01-12-2023 15:10 - Les femmes leaders pour le développement en Mauritanie marchent pour l’adoption de la loi contre les violences
À Nouakchott, des Mauritaniennes, députées, et militantes de la société civile, engagent un combat crucial, souvent passé sous silence, en faveur de leur projet de loi intitulé « la lutte contre les violences à l’égard de la femme et de la fille », connu sous le nom d’Al Karama, signifiant « dignité ».
Cette initiative a déclenché une vive opposition de la part des imams et des oulémas, qui estiment qu’elle va à l’encontre des principes de l’islam.
Dans le contexte de la commémoration du 63ème anniversaire de l’indépendance de la Mauritanie, les Femmes Leaders pour le Développement en Mauritanie (FLDM) ont manifesté le 27 novembre 2023 à Nouakchott, exigeant avec détermination l’adoption de la loi KARAMA, également connue sous le nom de loi contre la violence faite aux femmes et aux filles, actuellement confrontée à un blocage à l’Assemblée Nationale.
Conduites par leur présidente, Mme Anna Aïdara, les Femmes Leaders pour le Développement en Mauritanie (FLDM) considèrent que le vote de la loi KARAMA est une urgence pour protéger les femmes et les filles mauritaniennes contre les différentes formes de violence dont elles sont victimes, notamment, les violences domestiques, les viols et les discriminations multiples qui sont leur quotidien depuis des décennies.
Ces femmes, piliers du foyer, sont en effet protégées par la tradition, mais pas par la loi.

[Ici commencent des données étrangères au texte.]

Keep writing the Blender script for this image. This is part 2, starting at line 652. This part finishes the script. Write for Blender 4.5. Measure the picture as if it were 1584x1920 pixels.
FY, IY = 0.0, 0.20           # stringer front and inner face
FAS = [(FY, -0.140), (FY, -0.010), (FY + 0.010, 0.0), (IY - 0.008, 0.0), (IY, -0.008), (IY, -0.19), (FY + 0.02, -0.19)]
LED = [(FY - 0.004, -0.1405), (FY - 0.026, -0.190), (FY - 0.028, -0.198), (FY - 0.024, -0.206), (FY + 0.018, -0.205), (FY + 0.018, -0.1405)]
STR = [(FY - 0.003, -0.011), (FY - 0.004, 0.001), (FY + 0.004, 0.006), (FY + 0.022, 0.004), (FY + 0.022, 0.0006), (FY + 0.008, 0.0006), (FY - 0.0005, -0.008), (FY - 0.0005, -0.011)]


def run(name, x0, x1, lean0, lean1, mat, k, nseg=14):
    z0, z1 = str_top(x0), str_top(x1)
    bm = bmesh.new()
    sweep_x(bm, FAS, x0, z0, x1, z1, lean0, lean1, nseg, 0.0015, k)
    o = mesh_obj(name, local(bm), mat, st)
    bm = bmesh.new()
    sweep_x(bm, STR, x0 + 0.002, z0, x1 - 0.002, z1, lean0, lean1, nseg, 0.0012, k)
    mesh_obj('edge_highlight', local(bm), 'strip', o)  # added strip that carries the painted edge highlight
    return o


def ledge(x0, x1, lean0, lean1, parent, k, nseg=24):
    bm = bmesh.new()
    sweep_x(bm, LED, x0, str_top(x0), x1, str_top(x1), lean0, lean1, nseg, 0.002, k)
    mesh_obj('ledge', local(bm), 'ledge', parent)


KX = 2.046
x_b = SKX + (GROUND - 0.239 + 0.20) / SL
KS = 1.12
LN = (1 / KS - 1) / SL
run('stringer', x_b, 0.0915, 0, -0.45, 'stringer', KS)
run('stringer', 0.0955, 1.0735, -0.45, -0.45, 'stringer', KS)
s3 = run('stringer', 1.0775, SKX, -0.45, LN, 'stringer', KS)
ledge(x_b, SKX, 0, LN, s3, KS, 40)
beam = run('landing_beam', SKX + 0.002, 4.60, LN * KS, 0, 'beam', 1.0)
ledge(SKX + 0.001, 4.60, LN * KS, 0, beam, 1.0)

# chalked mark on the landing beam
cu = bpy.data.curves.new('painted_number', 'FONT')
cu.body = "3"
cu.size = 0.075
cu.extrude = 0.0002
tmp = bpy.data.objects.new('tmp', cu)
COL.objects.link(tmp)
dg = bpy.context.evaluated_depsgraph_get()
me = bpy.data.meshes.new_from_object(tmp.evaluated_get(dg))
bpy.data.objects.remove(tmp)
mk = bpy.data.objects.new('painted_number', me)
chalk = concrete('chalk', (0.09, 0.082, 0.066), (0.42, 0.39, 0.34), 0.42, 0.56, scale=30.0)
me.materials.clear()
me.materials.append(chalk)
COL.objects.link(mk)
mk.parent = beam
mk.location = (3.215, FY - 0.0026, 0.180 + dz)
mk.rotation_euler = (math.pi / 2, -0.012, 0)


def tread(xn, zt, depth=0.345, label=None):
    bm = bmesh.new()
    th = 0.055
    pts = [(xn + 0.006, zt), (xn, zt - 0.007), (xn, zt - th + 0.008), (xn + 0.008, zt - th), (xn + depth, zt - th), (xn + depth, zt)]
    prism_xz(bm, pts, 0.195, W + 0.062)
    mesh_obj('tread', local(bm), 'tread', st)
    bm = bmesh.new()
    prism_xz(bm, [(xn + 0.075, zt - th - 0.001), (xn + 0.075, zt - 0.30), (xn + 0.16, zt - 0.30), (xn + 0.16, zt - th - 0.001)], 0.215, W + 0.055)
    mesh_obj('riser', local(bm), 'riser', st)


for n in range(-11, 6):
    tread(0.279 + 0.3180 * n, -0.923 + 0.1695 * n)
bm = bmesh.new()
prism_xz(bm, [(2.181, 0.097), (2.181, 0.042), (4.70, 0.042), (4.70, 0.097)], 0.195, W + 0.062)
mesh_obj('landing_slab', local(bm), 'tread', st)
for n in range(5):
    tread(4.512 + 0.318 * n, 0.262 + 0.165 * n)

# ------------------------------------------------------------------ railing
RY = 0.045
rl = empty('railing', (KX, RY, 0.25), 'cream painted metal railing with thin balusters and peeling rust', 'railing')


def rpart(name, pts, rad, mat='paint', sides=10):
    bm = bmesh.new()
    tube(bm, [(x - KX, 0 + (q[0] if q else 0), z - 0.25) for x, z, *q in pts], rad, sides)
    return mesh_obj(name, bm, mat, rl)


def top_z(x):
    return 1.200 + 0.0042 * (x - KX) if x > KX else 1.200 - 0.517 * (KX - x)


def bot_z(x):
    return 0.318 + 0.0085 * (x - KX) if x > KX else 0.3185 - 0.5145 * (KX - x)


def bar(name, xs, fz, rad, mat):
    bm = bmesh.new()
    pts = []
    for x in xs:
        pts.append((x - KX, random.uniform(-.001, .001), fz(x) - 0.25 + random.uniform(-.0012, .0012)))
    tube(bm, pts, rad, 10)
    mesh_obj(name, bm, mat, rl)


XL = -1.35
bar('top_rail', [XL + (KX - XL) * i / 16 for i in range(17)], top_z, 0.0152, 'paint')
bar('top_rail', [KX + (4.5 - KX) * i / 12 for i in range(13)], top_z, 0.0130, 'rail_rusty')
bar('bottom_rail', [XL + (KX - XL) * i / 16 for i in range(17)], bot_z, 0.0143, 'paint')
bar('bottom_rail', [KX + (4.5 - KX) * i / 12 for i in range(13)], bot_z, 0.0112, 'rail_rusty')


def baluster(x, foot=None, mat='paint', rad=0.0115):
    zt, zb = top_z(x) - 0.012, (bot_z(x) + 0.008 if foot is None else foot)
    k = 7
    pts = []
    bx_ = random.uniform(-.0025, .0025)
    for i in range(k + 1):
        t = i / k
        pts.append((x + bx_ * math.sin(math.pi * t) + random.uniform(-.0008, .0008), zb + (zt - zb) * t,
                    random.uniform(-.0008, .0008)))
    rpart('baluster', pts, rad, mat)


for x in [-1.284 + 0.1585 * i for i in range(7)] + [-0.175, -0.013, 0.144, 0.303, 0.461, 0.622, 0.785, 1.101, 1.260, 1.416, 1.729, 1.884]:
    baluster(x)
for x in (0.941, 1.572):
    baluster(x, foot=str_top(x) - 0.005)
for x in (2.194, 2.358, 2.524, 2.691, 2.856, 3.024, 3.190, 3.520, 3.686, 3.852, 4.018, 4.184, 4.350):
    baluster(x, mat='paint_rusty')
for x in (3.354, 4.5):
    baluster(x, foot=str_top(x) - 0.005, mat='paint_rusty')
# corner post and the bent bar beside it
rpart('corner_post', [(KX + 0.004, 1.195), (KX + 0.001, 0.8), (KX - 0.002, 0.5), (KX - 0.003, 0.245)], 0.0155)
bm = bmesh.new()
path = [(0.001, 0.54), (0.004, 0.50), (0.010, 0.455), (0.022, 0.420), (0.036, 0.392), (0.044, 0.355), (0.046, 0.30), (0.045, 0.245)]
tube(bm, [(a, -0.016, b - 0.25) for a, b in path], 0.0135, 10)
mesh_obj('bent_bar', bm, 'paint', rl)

Sans compter que leurs droits ne sont pas garantis dans cette société traditionnelle, encore empreinte de tabous. « Qu’on le veuille ou non, le viol existe dans les familles, mais cela est tu », rapporte un analyste politique.
La marche pour la dignité
Drapées de voiles et de boubous aux couleurs rouges vives et oranges, les femmes membres du FLDM ont brandi des pancartes où étaient inscrits des slogans en arabe et en français dénonçant la violence faite aux femmes et aux filles qu’elles considèrent comme le comble de l’humiliation.
Sur d’autres pancartes, on peut lire « pour briser le silence des femmes victimes de violence, appuyons la loi Karama ». Ou encore, « Marchons pour un avenir sans violence avec la loi Karama ».
Un combat au cœur des célébrations nationales
Alors que la Mauritanie s’apprêtait à célébrer la fête nationale de l’Indépendance, le 28 novembre 2023, plusieurs manifestations ont eu lieu à Nouakchott et à l’intérieur du pays avec des thèmes variés.
Cependant, la particularité de la marche organisée par les Femmes Leaders s’inscrit dans un combat qui vise à débloquer au niveau du parlement mauritanien l’une des lois les plus combattues par les groupes radicaux religieux appuyés par certaines voix réfractaires encore à toute révolution contre le caractère machiste d’une grande partie de la société mauritanienne.
La présidente de l’association, Mme Anna Aidara considère que le combat pour l’éradication de toute forme de violence à l’égard des femmes est un combat qui ne doit pas mobiliser seulement les femmes et que les hommes ont aussi le devoir de porter ce combat pour bannir toute forme de violence commise à l’encontre de cette frange. « Défendre cette cause qui fait partie des droits humains, c’est défendre aussi nos mères, nos sœurs, nos nièces et leur reconnaître le droit à la dignité » a-t-elle ajouté.
Il faut rappeler que la loi sur les violences contre les femmes continue de faire l’objet de controverses en Mauritanie. La presse internationale s’est saisie de la question comme les médias mauritaniens.
Le 2 octobre 2023 déjà à Nouakchott, plusieurs citoyens, imams et prédicateurs avaient profité de la rentrée parlementaire pour manifester devant le Parlement contre le projet de loi, soutenant que les versions du texte sont contraires à l’Islam. L’Etat mauritanien, mais aussi les hautes instances religieuses du pays avaient pourtant démenti ces allégations.
La société civile mauritanienne continue ainsi d’exiger son adoption et la marche organisée par les femmes leaders à la veille du 28 novembre en est une parfaite illustration.